画像を点の集まりで表現するビットマップ(ラスタ)形式では、拡大や縮小、変形などの加工を行うと、画質が大きく劣化する。斜めの線や円弧のようなカーブでは、拡大すると、細部が階段状にガタガタになってしまう「ジャギー」により、形そのものが大きく損なわれるし、色も濃度や色相が突然大きく変化して、不自然な印象となる。「SmillaEnlarger」は、このような画質の低下を抑え、なめらかで自然な加工を行えるソフト。さらに、切り抜きやそれにともなう縦横比の変更までまとめて行える。

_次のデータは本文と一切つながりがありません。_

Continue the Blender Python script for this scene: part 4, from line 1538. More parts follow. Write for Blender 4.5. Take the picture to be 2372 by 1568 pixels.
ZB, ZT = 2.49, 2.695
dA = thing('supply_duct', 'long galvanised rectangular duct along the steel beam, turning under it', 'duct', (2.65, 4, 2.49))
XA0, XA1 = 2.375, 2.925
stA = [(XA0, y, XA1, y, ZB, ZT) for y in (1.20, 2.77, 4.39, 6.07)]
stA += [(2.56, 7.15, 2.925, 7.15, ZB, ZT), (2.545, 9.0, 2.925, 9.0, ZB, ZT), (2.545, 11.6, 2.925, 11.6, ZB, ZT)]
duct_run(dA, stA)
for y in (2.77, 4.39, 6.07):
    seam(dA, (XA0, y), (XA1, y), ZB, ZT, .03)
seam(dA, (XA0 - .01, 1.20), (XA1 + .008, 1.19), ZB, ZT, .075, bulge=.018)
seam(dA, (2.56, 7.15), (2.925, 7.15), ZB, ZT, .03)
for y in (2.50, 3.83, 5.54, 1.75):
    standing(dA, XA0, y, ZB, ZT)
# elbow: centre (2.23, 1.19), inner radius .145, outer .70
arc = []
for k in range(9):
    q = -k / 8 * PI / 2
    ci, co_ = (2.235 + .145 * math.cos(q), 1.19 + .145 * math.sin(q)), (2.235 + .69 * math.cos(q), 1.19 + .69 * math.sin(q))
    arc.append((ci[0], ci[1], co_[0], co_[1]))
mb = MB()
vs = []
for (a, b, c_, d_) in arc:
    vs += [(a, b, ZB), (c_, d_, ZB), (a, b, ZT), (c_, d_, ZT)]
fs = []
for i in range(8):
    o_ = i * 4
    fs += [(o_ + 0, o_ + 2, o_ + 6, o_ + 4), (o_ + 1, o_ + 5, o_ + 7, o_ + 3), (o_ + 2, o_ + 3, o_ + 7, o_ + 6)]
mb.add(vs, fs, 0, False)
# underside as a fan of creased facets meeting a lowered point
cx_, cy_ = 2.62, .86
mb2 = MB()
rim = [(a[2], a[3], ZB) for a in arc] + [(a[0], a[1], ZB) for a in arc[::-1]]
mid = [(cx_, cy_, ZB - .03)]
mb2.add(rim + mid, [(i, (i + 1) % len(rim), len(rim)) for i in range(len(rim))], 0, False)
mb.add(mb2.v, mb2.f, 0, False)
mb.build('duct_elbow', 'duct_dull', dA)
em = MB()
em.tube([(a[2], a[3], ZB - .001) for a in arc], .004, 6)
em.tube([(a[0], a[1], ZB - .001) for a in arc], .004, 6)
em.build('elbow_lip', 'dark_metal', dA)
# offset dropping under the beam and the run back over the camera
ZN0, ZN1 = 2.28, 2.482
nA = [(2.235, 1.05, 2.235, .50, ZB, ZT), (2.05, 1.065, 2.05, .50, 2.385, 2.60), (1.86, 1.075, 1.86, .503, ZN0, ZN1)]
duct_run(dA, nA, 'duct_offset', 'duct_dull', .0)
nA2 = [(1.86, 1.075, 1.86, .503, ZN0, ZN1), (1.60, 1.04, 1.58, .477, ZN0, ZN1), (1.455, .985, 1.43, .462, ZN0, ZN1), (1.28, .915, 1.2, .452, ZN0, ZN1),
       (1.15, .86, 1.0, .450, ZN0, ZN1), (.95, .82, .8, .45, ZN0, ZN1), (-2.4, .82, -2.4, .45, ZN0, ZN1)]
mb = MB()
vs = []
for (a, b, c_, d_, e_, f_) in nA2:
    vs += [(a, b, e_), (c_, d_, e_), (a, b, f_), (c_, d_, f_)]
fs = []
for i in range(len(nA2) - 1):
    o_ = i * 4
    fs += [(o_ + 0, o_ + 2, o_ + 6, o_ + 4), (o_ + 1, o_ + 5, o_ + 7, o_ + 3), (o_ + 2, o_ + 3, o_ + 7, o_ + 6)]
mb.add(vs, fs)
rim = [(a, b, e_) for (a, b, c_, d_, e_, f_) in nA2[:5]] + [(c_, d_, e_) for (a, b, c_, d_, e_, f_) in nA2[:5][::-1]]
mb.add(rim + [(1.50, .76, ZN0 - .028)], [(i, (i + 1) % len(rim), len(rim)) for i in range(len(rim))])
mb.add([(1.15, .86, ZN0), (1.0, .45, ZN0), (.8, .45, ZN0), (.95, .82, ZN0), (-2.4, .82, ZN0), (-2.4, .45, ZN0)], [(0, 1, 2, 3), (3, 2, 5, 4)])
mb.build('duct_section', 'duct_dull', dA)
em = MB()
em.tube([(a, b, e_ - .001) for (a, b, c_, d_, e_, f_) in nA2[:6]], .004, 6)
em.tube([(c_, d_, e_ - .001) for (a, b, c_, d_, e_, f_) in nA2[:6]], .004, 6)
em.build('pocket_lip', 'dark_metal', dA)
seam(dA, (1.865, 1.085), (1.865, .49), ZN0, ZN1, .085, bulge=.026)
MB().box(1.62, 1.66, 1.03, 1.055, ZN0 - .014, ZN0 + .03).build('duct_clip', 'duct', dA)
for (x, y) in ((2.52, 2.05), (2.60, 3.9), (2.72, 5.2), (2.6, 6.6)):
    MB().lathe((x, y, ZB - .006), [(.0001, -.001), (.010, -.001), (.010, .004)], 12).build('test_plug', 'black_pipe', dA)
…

画像ごとに異なる範囲をクロップしたい場合は、個別に指定すればよいし、単純に一定サイズに変換するだけなら、ファイルをまとめてドラッグ&ドロップすれば、一括処理してくれるので手間が省ける。
補間用パラメータが豊富で、細かく調整できるのに加え、「sharp」や「painted(絵画調)」といったプリセットが登録されているのも便利。英語版ソフトということもあって、パラメータの使い方がわかりにくい部分もあるが、プリセットをもとに手を加えてゆけばよいだろう。
プリセット値を変更する場合や自分で登録したセットを削除する場合は、そのつど「All Changes」というチェックボックスをONにする必要がある。多少手間ではあるものの、逆にいえば不用意に設定を変更してしまう心配はない。
変更の結果はプレビュー画面でただちに確認できるし、切り抜きの縦横比が簡単に選べてバリエーションが豊富なのも便利だが、さらに画像の回転ができると、より便利になるだろう。今後のバージョンアップに期待したい。